The problem
Everything in the listing should be restated word for word.
## start
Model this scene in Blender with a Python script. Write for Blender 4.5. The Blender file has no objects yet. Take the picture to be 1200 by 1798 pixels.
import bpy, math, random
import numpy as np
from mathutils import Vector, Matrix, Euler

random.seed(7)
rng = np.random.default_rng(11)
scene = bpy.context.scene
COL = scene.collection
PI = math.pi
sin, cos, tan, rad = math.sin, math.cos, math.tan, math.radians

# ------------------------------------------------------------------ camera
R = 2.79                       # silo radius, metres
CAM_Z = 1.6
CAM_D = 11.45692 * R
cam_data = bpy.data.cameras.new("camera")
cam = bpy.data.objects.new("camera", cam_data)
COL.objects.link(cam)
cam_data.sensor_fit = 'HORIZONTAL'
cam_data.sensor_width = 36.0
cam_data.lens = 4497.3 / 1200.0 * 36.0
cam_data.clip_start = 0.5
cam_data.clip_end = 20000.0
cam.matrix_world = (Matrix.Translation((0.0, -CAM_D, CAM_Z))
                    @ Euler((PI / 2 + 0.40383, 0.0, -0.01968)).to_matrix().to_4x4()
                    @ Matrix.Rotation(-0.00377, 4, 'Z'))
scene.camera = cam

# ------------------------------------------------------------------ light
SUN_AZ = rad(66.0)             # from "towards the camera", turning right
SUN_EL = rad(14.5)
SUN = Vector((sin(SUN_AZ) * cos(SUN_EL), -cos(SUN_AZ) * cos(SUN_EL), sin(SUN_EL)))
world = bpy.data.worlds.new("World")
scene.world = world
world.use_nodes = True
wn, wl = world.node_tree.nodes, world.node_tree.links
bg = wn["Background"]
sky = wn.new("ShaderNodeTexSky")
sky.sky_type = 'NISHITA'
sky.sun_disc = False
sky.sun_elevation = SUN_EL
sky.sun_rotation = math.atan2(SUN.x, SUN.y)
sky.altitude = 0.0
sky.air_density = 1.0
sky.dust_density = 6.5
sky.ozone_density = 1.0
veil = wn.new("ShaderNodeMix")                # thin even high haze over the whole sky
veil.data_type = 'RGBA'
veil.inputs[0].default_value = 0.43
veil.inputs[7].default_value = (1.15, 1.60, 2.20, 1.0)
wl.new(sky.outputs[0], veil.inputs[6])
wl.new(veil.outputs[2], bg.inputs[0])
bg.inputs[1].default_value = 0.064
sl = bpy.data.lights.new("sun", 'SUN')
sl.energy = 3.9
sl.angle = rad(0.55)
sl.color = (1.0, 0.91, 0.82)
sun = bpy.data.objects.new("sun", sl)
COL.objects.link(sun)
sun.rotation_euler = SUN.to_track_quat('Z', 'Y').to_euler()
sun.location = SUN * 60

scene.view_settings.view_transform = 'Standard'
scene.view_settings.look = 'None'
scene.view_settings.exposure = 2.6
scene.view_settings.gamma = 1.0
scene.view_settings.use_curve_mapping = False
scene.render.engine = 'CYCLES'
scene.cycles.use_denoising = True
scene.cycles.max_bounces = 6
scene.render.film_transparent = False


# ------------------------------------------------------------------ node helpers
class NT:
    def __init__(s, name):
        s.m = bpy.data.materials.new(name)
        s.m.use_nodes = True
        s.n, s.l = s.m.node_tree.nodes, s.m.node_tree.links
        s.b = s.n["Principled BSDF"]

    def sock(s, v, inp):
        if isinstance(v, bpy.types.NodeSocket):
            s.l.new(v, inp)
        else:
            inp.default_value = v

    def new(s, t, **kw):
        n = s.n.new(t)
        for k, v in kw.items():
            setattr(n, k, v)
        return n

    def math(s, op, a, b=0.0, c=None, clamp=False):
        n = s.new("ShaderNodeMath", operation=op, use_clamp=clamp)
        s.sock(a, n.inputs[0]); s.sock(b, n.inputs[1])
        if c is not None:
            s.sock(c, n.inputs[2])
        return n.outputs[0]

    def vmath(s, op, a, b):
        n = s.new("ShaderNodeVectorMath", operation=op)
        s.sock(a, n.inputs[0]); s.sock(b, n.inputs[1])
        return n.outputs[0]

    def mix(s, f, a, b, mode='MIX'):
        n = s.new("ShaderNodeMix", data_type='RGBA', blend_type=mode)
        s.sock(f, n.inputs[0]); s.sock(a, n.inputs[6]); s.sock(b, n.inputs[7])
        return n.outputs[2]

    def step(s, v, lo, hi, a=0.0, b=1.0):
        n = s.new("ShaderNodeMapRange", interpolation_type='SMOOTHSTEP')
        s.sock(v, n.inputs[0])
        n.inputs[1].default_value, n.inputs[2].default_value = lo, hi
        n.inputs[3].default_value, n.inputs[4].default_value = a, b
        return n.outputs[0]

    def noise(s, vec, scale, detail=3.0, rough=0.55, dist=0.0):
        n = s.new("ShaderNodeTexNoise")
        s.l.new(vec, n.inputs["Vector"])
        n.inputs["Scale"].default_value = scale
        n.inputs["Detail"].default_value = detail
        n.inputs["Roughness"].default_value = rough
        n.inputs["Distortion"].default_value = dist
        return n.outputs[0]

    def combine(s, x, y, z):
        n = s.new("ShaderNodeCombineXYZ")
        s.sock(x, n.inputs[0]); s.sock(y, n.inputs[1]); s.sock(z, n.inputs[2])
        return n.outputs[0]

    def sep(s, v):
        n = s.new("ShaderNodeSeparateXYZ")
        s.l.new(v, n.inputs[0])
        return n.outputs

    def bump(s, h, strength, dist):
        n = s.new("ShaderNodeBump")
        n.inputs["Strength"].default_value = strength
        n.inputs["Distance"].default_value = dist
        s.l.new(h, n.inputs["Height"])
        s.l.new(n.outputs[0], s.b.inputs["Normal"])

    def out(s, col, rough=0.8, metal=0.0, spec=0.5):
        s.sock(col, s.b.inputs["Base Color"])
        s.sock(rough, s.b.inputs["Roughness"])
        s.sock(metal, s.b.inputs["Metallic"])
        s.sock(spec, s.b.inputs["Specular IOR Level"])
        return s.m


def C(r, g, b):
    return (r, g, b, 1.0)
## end
Full output
Model this scene in Blender with a Python script. Write for Blender 4.5. The Blender file has no objects yet. Take the picture to be 1200 by 1798 pixels.
import bpy, math, random
import numpy as np
from mathutils import Vector, Matrix, Euler

random.seed(7)
rng = np.random.default_rng(11)
scene = bpy.context.scene
COL = scene.collection
PI = math.pi
sin, cos, tan, rad = math.sin, math.cos, math.tan, math.radians

# ------------------------------------------------------------------ camera
R = 2.79                       # silo radius, metres
CAM_Z = 1.6
CAM_D = 11.45692 * R
cam_data = bpy.data.cameras.new("camera")
cam = bpy.data.objects.new("camera", cam_data)
COL.objects.link(cam)
cam_data.sensor_fit = 'HORIZONTAL'
cam_data.sensor_width = 36.0
cam_data.lens = 4497.3 / 1200.0 * 36.0
cam_data.clip_start = 0.5
cam_data.clip_end = 20000.0
cam.matrix_world = (Matrix.Translation((0.0, -CAM_D, CAM_Z))
                    @ Euler((PI / 2 + 0.40383, 0.0, -0.01968)).to_matrix().to_4x4()
                    @ Matrix.Rotation(-0.00377, 4, 'Z'))
scene.camera = cam

# ------------------------------------------------------------------ light
SUN_AZ = rad(66.0)             # from "towards the camera", turning right
SUN_EL = rad(14.5)
SUN = Vector((sin(SUN_AZ) * cos(SUN_EL), -cos(SUN_AZ) * cos(SUN_EL), sin(SUN_EL)))
world = bpy.data.worlds.new("World")
scene.world = world
world.use_nodes = True
wn, wl = world.node_tree.nodes, world.node_tree.links
bg = wn["Background"]
sky = wn.new("ShaderNodeTexSky")
sky.sky_type = 'NISHITA'
sky.sun_disc = False
sky.sun_elevation = SUN_EL
sky.sun_rotation = math.atan2(SUN.x, SUN.y)
sky.altitude = 0.0
sky.air_density = 1.0
sky.dust_density = 6.5
sky.ozone_density = 1.0
veil = wn.new("ShaderNodeMix")                # thin even high haze over the whole sky
veil.data_type = 'RGBA'
veil.inputs[0].default_value = 0.43
veil.inputs[7].default_value = (1.15, 1.60, 2.20, 1.0)
wl.new(sky.outputs[0], veil.inputs[6])
wl.new(veil.outputs[2], bg.inputs[0])
bg.inputs[1].default_value = 0.064
sl = bpy.data.lights.new("sun", 'SUN')
sl.energy = 3.9
sl.angle = rad(0.55)
sl.color = (1.0, 0.91, 0.82)
sun = bpy.data.objects.new("sun", sl)
COL.objects.link(sun)
sun.rotation_euler = SUN.to_track_quat('Z', 'Y').to_euler()
sun.location = SUN * 60

scene.view_settings.view_transform = 'Standard'
scene.view_settings.look = 'None'
scene.view_settings.exposure = 2.6
scene.view_settings.gamma = 1.0
scene.view_settings.use_curve_mapping = False
scene.render.engine = 'CYCLES'
scene.cycles.use_denoising = True
scene.cycles.max_bounces = 6
scene.render.film_transparent = False


# ------------------------------------------------------------------ node helpers
class NT:
    def __init__(s, name):
        s.m = bpy.data.materials.new(name)
        s.m.use_nodes = True
        s.n, s.l = s.m.node_tree.nodes, s.m.node_tree.links
        s.b = s.n["Principled BSDF"]

    def sock(s, v, inp):
        if isinstance(v, bpy.types.NodeSocket):
            s.l.new(v, inp)
        else:
            inp.default_value = v

    def new(s, t, **kw):
        n = s.n.new(t)
        for k, v in kw.items():
            setattr(n, k, v)
        return n

    def math(s, op, a, b=0.0, c=None, clamp=False):
        n = s.new("ShaderNodeMath", operation=op, use_clamp=clamp)
        s.sock(a, n.inputs[0]); s.sock(b, n.inputs[1])
        if c is not None:
            s.sock(c, n.inputs[2])
        return n.outputs[0]

    def vmath(s, op, a, b):
        n = s.new("ShaderNodeVectorMath", operation=op)
        s.sock(a, n.inputs[0]); s.sock(b, n.inputs[1])
        return n.outputs[0]

    def mix(s, f, a, b, mode='MIX'):
        n = s.new("ShaderNodeMix", data_type='RGBA', blend_type=mode)
        s.sock(f, n.inputs[0]); s.sock(a, n.inputs[6]); s.sock(b, n.inputs[7])
        return n.outputs[2]

    def step(s, v, lo, hi, a=0.0, b=1.0):
        n = s.new("ShaderNodeMapRange", interpolation_type='SMOOTHSTEP')
        s.sock(v, n.inputs[0])
        n.inputs[1].default_value, n.inputs[2].default_value = lo, hi
        n.inputs[3].default_value, n.inputs[4].default_value = a, b
        return n.outputs[0]

    def noise(s, vec, scale, detail=3.0, rough=0.55, dist=0.0):
        n = s.new("ShaderNodeTexNoise")
        s.l.new(vec, n.inputs["Vector"])
        n.inputs["Scale"].default_value = scale
        n.inputs["Detail"].default_value = detail
        n.inputs["Roughness"].default_value = rough
        n.inputs["Distortion"].default_value = dist
        return n.outputs[0]

    def combine(s, x, y, z):
        n = s.new("ShaderNodeCombineXYZ")
        s.sock(x, n.inputs[0]); s.sock(y, n.inputs[1]); s.sock(z, n.inputs[2])
        return n.outputs[0]

    def sep(s, v):
        n = s.new("ShaderNodeSeparateXYZ")
        s.l.new(v, n.inputs[0])
        return n.outputs

    def bump(s, h, strength, dist):
        n = s.new("ShaderNodeBump")
        n.inputs["Strength"].default_value = strength
        n.inputs["Distance"].default_value = dist
        s.l.new(h, n.inputs["Height"])
        s.l.new(n.outputs[0], s.b.inputs["Normal"])

    def out(s, col, rough=0.8, metal=0.0, spec=0.5):
        s.sock(col, s.b.inputs["Base Color"])
        s.sock(rough, s.b.inputs["Roughness"])
        s.sock(metal, s.b.inputs["Metallic"])
        s.sock(spec, s.b.inputs["Specular IOR Level"])
        return s.m


def C(r, g, b):
    return (r, g, b, 1.0)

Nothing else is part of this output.